Bien que le bilinguisme fonctionnel ne soit pas encore une obligation légale, le gouvernement de Justin Trudeau l’a ajouté aux critères de sélection de la CSC. Le 1er mars 2022, le gouvernement du Canada a présenté le projet de loi C-13, qui propose des modifications à la Loi sur les langues officielles. S’il est adopté, il obligera les juges de la CSC à comprendre les deux langues officielles sans l’aide d’un interprète.

Conclusion

Malgré différentes traditions historiques et des systèmes constitutionnels distincts, les processus de nomination des juges des cours suprêmes du Canada et des États-Unis présentent certaines similitudes.

Dans les deux pays, les candidats sont sélectionnés par l’exécutif. Aux États-Unis, le président doit tenir compte des candidats approuvés par le Sénat dans son exercice du pouvoir de nomination.
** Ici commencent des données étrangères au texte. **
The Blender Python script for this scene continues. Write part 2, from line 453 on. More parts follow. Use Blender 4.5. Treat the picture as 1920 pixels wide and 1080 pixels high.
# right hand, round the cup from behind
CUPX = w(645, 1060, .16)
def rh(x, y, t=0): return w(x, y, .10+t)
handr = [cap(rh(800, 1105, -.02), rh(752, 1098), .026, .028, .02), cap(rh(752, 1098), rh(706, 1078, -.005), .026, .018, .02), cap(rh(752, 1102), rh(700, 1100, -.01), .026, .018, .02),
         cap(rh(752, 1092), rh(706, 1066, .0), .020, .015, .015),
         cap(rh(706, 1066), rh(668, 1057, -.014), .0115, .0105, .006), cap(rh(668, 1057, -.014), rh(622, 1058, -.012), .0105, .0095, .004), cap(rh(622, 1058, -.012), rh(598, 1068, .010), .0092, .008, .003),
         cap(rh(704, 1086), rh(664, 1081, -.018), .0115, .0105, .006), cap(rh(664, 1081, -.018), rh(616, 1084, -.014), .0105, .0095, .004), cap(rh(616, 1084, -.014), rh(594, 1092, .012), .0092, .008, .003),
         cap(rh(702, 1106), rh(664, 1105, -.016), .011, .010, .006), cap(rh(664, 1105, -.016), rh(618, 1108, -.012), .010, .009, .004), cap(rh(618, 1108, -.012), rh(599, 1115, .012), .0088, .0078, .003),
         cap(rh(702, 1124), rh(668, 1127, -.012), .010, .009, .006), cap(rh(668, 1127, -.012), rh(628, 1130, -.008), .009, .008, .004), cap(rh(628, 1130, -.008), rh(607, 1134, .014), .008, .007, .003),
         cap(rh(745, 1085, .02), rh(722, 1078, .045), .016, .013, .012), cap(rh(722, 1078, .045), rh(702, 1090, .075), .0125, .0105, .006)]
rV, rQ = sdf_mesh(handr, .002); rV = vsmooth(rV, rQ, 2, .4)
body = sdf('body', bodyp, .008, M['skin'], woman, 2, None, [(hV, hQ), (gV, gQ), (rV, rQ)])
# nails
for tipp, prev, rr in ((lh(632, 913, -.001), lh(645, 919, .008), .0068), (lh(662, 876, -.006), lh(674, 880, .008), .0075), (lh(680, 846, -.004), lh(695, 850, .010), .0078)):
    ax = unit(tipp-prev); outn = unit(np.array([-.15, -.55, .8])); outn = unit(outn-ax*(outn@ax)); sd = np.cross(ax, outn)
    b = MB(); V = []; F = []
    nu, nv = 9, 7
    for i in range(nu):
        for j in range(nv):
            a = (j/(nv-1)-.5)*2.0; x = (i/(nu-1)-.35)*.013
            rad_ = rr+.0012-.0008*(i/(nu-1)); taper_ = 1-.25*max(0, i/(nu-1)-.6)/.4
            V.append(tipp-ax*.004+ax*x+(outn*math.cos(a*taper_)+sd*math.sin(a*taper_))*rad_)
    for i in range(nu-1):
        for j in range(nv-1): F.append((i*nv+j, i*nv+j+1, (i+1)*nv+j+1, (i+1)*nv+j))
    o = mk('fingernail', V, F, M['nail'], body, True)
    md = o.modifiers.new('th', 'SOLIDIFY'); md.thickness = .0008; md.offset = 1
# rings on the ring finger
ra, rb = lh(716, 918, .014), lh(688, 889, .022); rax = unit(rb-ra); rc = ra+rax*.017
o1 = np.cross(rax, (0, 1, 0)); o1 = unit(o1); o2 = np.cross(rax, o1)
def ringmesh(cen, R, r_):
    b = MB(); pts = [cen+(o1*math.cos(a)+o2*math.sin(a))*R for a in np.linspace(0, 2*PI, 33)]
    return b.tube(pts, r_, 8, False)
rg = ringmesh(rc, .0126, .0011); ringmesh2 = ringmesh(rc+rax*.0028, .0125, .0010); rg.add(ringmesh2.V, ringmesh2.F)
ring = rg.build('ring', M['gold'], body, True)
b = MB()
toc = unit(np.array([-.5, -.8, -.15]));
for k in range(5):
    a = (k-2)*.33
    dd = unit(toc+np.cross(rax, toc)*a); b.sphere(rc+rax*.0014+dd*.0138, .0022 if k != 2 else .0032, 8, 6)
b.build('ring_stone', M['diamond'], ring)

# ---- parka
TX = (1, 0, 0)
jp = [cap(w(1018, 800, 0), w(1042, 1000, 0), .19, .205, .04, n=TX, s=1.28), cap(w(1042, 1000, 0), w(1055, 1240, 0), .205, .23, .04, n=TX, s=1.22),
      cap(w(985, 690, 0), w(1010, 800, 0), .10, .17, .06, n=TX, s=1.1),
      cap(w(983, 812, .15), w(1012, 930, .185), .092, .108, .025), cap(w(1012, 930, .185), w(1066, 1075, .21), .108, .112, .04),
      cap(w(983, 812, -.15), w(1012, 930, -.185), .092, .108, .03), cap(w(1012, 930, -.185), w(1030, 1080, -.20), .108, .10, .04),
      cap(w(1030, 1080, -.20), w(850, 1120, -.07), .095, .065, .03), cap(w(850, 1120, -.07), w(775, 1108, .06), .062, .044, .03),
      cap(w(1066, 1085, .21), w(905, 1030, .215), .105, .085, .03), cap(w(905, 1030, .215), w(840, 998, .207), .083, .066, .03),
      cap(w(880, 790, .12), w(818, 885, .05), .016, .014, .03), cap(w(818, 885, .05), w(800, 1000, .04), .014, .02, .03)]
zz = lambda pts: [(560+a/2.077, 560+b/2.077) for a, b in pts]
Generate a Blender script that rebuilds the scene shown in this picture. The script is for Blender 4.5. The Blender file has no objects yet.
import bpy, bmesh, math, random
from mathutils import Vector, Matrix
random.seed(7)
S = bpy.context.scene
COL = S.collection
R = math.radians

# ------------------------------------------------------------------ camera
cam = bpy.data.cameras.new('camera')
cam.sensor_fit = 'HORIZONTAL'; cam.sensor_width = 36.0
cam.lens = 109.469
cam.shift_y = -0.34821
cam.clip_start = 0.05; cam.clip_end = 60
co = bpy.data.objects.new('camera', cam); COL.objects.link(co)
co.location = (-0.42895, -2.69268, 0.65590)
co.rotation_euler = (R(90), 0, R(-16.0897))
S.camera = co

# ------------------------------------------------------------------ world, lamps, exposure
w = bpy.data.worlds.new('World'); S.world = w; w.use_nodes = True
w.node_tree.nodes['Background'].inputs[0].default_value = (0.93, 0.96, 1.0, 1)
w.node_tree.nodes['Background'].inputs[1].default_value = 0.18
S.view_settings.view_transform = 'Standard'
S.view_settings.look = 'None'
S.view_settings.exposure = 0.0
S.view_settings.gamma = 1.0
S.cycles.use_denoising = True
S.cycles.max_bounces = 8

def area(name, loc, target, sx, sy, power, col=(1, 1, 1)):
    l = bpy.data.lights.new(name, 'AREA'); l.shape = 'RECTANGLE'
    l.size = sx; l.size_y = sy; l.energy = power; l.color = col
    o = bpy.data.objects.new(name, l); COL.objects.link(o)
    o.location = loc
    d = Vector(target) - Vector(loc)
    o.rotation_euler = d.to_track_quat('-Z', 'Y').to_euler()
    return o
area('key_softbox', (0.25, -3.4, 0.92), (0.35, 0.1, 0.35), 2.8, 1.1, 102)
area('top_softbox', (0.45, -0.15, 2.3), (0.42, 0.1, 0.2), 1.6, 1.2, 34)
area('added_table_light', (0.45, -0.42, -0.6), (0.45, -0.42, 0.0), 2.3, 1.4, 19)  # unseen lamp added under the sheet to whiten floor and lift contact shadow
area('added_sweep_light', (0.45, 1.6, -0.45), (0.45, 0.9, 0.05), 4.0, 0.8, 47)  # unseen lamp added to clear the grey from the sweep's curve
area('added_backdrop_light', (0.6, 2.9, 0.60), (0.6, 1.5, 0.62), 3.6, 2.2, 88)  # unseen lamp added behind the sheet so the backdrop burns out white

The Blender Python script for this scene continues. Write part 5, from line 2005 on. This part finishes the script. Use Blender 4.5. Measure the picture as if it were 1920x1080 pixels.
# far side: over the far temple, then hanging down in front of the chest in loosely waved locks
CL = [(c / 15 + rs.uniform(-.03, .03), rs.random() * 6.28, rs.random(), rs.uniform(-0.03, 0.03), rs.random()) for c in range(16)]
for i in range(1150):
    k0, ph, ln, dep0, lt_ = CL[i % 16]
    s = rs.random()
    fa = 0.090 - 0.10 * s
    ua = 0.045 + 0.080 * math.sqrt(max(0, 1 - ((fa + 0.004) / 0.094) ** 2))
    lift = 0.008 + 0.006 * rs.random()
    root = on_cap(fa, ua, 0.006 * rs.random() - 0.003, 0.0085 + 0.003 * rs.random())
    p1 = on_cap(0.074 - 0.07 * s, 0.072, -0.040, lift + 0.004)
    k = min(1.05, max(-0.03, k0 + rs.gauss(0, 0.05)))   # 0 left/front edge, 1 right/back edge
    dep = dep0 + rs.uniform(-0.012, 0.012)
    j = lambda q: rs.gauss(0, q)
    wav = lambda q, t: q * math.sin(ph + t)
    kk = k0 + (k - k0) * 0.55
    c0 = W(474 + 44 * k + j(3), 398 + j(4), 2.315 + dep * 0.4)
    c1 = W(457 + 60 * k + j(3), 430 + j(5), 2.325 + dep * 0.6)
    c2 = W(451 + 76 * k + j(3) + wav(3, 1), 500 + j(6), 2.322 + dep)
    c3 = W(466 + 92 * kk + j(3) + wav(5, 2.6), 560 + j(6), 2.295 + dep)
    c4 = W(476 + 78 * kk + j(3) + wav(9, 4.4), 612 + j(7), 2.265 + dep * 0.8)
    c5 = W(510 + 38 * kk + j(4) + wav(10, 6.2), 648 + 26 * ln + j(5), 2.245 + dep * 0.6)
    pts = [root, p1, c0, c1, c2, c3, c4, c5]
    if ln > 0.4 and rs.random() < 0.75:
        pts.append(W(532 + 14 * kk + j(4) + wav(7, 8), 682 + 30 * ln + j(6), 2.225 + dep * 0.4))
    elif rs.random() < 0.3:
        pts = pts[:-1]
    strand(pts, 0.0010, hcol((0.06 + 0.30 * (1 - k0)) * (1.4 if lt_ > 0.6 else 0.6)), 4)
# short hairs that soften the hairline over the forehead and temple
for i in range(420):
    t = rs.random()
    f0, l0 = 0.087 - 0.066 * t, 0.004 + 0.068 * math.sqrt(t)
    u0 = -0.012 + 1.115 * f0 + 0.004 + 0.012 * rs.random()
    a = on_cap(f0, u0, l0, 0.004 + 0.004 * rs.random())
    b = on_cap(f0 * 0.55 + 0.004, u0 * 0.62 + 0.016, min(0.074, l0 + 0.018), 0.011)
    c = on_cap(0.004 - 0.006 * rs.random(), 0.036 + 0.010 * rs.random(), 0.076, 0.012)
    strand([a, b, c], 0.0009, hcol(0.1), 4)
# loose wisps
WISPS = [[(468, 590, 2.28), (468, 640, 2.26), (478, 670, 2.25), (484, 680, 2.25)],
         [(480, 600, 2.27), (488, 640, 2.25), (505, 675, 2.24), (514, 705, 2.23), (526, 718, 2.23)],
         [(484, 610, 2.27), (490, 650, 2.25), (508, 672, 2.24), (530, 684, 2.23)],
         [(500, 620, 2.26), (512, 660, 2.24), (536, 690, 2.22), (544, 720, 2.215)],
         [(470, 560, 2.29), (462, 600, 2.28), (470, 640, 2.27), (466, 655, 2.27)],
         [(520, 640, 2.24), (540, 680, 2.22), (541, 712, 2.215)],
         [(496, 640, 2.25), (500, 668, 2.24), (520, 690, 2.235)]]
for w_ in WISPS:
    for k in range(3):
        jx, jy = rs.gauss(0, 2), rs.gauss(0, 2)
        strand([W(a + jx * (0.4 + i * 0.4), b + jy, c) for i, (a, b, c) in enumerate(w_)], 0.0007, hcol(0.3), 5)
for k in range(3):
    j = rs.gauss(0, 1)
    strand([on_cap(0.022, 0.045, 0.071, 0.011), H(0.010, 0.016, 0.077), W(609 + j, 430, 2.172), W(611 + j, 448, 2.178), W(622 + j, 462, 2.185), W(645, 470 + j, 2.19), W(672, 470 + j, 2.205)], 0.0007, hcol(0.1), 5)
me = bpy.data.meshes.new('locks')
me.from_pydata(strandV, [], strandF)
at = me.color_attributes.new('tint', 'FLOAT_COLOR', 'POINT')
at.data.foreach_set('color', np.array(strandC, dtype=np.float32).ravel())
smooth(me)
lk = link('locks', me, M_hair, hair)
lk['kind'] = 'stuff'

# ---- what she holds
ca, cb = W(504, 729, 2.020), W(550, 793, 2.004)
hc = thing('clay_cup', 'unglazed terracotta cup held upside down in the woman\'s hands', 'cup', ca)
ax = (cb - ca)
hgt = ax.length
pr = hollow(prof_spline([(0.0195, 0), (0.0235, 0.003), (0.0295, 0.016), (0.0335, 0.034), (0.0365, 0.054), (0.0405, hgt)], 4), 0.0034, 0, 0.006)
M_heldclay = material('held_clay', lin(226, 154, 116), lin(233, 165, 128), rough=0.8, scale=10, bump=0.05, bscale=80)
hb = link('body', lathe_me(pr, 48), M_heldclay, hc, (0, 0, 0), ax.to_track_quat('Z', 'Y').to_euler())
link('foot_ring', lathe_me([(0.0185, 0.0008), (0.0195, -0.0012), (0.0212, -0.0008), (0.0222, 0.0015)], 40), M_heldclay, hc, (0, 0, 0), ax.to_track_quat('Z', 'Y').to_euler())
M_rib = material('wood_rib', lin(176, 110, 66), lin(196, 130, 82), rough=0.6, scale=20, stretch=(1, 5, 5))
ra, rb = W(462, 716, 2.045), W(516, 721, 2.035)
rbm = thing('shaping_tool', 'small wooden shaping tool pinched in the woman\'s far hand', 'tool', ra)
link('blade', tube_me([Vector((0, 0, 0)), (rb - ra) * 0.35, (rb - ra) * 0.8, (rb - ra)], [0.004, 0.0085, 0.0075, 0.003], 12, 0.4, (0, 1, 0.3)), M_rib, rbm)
Au Canada, les gouvernements ont volontairement limité le pouvoir discrétionnaire du premier ministre dans la sélection des candidats afin d’assurer une certaine transparence dans le processus de nomination.

Les cours suprêmes des deux pays jouent un rôle déterminant et rendent des décisions d’une grande importance sociale. Dans cette optique, la Cour suprême des États-Unis et la CSC ont récemment mis l’accent sur la diversité afin que les juges siégeant au sommet de la hiérarchie judiciaire reflètent mieux le public qu’ils servent.